Instruction — Restate word for word the lines of the data below, from the first through the one that has "return tuple((x /".

Collected material —
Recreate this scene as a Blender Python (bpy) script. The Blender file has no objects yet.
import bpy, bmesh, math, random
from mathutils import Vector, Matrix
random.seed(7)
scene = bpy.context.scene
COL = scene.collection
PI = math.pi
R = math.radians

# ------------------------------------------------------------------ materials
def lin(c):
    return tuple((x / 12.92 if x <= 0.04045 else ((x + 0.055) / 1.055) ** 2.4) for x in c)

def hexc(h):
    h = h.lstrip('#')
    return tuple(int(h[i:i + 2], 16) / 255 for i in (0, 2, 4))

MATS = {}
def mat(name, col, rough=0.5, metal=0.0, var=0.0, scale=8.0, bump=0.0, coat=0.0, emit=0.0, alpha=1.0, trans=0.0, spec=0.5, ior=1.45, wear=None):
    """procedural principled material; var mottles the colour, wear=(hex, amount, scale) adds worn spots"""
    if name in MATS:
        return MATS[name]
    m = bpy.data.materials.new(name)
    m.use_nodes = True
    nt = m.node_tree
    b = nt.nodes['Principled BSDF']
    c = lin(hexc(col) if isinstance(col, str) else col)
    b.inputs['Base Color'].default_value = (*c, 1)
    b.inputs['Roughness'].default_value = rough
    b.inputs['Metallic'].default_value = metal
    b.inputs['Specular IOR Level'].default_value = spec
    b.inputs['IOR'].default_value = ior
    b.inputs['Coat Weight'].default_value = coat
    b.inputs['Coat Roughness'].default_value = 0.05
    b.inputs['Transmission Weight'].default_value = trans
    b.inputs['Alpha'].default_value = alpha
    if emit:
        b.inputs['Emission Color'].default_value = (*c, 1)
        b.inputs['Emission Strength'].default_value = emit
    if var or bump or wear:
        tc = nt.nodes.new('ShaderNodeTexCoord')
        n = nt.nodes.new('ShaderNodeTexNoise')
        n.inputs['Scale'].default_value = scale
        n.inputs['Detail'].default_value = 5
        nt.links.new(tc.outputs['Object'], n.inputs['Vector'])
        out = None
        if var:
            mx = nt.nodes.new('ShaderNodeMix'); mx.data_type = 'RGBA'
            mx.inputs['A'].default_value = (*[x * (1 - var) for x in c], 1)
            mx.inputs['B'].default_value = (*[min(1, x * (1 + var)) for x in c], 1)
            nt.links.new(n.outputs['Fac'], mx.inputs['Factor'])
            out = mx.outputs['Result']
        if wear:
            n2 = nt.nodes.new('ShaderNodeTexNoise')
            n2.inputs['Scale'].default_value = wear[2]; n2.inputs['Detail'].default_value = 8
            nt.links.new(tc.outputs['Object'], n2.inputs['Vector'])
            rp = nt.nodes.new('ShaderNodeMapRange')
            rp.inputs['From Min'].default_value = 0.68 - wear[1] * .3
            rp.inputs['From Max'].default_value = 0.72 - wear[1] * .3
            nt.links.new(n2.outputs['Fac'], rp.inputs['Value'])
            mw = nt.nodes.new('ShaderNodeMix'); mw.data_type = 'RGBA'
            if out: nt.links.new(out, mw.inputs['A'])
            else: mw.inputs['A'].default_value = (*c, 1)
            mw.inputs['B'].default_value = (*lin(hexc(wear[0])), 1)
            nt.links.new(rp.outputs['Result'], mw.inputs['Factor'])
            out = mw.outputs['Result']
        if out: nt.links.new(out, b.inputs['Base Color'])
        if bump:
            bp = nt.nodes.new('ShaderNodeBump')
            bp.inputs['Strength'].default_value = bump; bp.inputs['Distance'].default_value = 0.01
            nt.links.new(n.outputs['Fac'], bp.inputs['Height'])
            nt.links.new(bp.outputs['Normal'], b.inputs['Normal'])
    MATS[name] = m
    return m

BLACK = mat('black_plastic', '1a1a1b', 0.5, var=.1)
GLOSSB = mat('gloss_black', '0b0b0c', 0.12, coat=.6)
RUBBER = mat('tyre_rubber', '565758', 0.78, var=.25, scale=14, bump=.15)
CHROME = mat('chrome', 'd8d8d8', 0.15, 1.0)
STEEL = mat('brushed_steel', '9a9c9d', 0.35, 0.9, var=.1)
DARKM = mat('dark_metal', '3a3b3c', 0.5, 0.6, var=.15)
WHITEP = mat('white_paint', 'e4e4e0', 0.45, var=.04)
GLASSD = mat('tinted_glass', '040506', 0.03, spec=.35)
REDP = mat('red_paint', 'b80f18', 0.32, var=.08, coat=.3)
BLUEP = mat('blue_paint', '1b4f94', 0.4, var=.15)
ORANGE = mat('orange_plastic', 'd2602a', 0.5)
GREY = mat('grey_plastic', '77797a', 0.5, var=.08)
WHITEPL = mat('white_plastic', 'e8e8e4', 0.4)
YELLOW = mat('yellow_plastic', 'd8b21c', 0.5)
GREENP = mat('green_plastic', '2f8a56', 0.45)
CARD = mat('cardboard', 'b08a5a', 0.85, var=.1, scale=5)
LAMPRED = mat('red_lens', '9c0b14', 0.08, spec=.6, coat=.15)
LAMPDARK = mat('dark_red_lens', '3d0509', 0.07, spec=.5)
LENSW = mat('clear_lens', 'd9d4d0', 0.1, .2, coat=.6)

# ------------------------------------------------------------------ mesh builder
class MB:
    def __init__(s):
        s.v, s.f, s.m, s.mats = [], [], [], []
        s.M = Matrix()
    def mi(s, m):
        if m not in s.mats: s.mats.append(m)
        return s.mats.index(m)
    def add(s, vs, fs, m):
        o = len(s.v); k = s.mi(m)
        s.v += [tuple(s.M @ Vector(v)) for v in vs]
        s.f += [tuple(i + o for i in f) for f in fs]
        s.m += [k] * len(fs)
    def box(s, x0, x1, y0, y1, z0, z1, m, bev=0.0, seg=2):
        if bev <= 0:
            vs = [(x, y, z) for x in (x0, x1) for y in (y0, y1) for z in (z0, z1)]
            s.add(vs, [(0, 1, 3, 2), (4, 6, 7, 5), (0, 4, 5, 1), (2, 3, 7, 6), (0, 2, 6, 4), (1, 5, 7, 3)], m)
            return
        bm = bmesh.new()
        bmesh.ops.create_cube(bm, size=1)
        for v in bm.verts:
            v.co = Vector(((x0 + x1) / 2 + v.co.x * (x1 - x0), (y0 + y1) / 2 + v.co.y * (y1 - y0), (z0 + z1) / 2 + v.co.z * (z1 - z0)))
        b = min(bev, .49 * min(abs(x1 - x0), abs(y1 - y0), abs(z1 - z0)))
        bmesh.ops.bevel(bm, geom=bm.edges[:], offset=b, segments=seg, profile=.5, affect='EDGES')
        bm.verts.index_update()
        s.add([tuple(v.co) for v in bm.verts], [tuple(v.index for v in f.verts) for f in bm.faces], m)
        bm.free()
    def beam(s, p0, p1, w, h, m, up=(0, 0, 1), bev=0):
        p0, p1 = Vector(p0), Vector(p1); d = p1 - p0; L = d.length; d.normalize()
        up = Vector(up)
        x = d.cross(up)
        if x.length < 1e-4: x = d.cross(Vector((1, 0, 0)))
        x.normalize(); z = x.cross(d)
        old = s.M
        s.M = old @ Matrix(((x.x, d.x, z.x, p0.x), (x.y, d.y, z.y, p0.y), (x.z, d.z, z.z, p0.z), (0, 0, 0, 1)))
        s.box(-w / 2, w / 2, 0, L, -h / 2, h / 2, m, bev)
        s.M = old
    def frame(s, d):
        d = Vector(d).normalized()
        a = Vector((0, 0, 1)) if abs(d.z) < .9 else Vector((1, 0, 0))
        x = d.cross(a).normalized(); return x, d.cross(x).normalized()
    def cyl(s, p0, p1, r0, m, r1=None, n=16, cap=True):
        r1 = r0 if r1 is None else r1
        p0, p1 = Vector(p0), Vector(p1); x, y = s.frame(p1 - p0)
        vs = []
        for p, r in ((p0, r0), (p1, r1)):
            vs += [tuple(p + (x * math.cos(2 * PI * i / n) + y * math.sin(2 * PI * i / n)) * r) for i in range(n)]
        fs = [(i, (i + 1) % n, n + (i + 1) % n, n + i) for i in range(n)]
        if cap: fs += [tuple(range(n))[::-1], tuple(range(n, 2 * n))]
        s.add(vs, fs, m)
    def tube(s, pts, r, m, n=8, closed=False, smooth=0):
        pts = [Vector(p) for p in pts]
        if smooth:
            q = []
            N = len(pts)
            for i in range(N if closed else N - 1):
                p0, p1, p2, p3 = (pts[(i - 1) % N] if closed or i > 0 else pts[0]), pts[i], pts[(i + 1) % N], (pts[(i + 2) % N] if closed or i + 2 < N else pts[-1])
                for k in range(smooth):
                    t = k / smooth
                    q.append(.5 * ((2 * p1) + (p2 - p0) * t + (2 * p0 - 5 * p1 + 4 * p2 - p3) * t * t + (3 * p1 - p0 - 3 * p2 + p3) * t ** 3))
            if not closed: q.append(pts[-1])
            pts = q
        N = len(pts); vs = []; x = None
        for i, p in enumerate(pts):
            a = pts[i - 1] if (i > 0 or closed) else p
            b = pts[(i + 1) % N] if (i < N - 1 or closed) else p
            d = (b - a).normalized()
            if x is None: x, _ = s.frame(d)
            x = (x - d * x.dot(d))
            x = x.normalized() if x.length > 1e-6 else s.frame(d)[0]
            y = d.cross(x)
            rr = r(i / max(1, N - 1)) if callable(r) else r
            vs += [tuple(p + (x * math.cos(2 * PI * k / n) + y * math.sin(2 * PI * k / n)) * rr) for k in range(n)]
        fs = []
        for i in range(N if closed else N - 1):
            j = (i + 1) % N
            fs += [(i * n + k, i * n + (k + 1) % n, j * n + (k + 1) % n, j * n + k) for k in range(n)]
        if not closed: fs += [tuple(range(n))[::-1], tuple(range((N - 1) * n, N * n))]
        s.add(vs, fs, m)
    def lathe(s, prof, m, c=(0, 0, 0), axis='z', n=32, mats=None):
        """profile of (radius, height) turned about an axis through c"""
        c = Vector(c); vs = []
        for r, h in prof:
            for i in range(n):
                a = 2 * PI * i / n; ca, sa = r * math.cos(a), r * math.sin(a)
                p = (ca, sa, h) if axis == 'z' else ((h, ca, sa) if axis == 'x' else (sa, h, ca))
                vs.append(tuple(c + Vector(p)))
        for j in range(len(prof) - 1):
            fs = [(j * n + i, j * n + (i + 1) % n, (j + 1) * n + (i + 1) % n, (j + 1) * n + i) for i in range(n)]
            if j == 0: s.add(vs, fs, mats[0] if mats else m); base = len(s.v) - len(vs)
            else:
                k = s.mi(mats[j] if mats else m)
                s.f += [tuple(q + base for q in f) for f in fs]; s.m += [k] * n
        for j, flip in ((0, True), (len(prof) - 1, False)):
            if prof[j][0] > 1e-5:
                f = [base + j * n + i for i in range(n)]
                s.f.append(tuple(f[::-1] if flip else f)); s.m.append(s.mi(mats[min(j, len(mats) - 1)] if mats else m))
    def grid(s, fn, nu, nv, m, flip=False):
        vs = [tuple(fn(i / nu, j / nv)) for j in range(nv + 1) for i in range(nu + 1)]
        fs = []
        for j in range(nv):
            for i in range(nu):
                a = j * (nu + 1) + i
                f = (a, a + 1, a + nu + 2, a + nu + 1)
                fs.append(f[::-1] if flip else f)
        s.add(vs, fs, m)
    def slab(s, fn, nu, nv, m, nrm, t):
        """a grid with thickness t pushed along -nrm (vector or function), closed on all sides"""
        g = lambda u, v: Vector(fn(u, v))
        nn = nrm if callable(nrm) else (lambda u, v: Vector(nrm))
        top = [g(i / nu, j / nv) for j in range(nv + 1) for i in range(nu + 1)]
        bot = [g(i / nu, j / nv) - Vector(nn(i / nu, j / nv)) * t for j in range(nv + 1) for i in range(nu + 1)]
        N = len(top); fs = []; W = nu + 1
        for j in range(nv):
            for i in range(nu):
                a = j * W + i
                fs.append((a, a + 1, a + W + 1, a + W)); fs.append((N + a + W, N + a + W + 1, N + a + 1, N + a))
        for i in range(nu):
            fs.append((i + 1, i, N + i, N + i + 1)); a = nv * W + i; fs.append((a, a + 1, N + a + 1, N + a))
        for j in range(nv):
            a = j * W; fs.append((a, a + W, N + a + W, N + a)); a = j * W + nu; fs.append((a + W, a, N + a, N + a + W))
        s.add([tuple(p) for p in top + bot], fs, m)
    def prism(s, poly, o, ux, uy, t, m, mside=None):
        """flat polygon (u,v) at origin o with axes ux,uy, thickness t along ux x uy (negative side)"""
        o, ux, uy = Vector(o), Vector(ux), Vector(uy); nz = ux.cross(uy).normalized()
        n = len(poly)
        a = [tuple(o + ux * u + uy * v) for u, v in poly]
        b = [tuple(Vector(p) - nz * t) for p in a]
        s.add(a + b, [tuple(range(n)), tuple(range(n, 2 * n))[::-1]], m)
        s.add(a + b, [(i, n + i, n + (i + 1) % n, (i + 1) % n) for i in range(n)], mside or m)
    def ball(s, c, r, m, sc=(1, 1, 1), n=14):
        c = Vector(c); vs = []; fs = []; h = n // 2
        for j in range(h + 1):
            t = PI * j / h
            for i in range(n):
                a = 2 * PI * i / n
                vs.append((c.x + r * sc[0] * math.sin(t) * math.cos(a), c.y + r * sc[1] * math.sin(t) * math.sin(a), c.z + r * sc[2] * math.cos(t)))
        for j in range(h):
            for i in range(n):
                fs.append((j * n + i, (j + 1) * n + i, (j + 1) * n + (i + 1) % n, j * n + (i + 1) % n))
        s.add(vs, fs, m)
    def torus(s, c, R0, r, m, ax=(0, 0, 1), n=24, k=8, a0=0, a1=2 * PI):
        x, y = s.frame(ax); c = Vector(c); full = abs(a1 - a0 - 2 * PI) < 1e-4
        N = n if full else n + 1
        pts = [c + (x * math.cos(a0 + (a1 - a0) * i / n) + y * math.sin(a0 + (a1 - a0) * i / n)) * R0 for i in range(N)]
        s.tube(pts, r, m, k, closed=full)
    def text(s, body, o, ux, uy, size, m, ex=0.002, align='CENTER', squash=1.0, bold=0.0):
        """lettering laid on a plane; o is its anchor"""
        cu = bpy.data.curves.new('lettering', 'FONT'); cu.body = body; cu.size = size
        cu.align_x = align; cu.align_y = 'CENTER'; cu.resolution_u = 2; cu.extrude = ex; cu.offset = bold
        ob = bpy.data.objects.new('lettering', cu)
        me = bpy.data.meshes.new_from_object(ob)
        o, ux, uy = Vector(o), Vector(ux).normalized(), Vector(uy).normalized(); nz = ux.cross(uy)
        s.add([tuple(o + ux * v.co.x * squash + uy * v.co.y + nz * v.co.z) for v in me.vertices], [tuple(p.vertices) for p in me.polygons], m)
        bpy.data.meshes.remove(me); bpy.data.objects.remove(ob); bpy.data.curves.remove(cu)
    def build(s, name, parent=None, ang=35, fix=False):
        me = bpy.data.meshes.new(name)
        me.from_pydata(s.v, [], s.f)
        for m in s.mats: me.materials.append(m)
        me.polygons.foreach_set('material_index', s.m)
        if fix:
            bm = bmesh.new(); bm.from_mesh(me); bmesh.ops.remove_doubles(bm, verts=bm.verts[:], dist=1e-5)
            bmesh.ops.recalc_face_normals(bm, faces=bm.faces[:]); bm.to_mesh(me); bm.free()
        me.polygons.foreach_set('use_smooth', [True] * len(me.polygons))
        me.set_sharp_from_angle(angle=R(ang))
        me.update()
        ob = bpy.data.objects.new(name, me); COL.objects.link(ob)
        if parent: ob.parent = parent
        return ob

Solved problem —
Recreate this scene as a Blender Python (bpy) script. The Blender file has no objects yet.
import bpy, bmesh, math, random
from mathutils import Vector, Matrix
random.seed(7)
scene = bpy.context.scene
COL = scene.collection
PI = math.pi
R = math.radians

# ------------------------------------------------------------------ materials
def lin(c):
    return tuple((x / 12.92 if x <= 0.04045 else ((x + 0.055) / 1.055) ** 2.4) for x in c)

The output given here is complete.